Actuellement, des logements très anciens de centres-villes sont ainsi beaucoup moins fiscalisés que des logements plus récents, alors que les normes d'habitat ont évolué. "On est dans un paradoxe, les populations les plus fragiles vivent dans les endroits où la taxe d'habitation (impôt qui repose également sur la VLC, ndlr) et la taxe foncière sont parfois les plus élevées", a estimé M. Landel.
Cela est amené à changer. "On a acté dans le projet de loi de finances 2020 (PLF) le lancement du processus de révision des valeurs locatives des locaux d'habitation", a dit à l'AFP Olivier Dussopt, secrétaire d'Etat auprès du ministre de l'Action et des Comptes publics, joint le 12 février.
L'article 146 du PLF établit en effet que "la valeur locative de chaque propriété (...) est déterminée en fonction de l'état du marché locatif à la date de référence du 1er janvier 2023", contre 1970 auparavant.
"Cette révision porte sur 48 millions de locaux d'habitations et concerne 35 millions de propriétaires", a détaillé M. Dussopt. Mais comme l'indique le PLF, les résultats de cette révision ne seront "pris en compte" qu'à partir de l'année 2026 pour le calcul de la taxe foncière.
Peut-on parler d'un montant multiplié "par 7" pour les propriétaires ?
Non, a assuré le secrétaire d'Etat: "certains logements verront leur valeur locative revue à la hausse et d'autres à la baisse". La taxe foncière est donc susceptible d'augmenter pour certains propriétaires, mais également de diminuer pour d'autres.
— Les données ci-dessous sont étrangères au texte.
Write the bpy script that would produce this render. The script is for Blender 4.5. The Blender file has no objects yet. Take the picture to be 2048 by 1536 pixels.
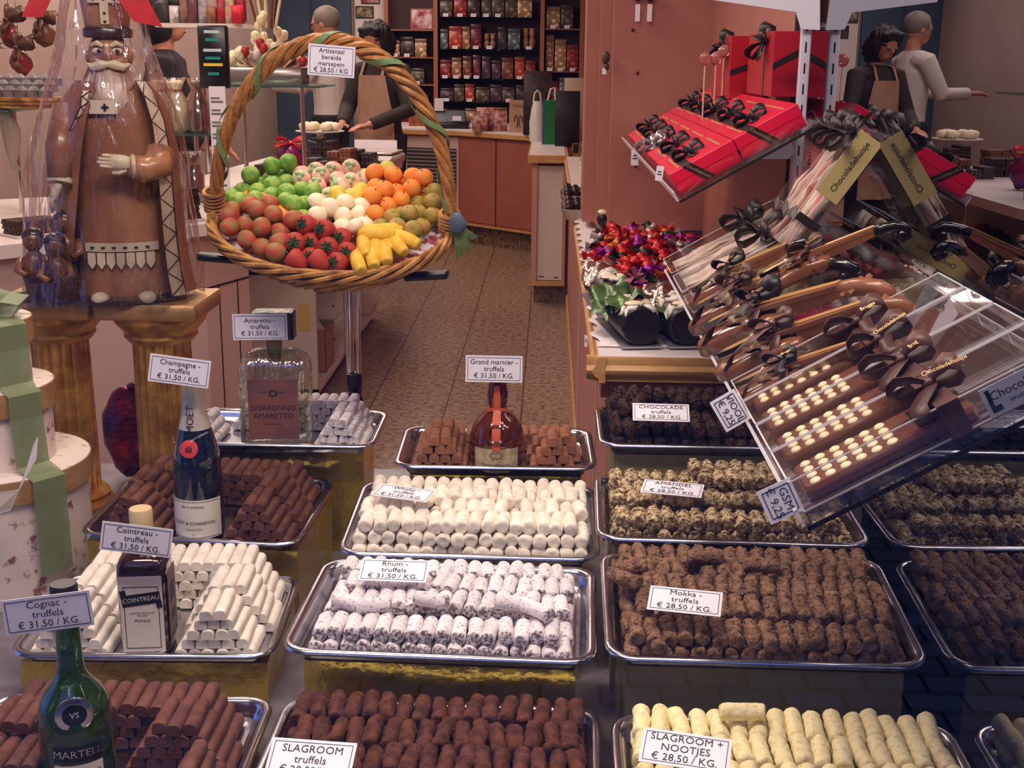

"Tout l'enjeu, c'est de garantir une neutralité globale pour les propriétaires", a jugé Emma Chenillat, chargée des finances locales à l'association des petites villes de France (APVF).
"Des mécanismes de neutralisation sont prévus pour lisser les fortes hausses ou fortes baisses potentielles", relève-t-elle. Ils sont identiques à ceux utilisés dans le cadre de la révision des valeurs locatives des locaux professionnels, entrée en vigueur en 2017.
"Si la nouvelle valeur locative du logement se traduit par une variation forte de votre imposition, cette variation est plafonnée dans un sens comme dans l'autre à 5% par an", a résumé Olivier Dussopt, "et ce pendant 10 ans".
À l'heure actuelle, il est impossible de connaître précisément l'impact de cette réforme sur la fiche d'imposition de 2026.
"La révision des valeurs locatives à partir de 2023 permettra de récolter des données et d'estimer plus précisément son impact sur la taxe foncière des propriétaires. Il y aura des rapports intermédiaires avant sa mise en oeuvre en 2026", a expliqué M. Dussopt.
"L'objectif, c'est de restaurer de la justice fiscale sans augmenter les prélèvements obligatoires", a-t-il affirmé.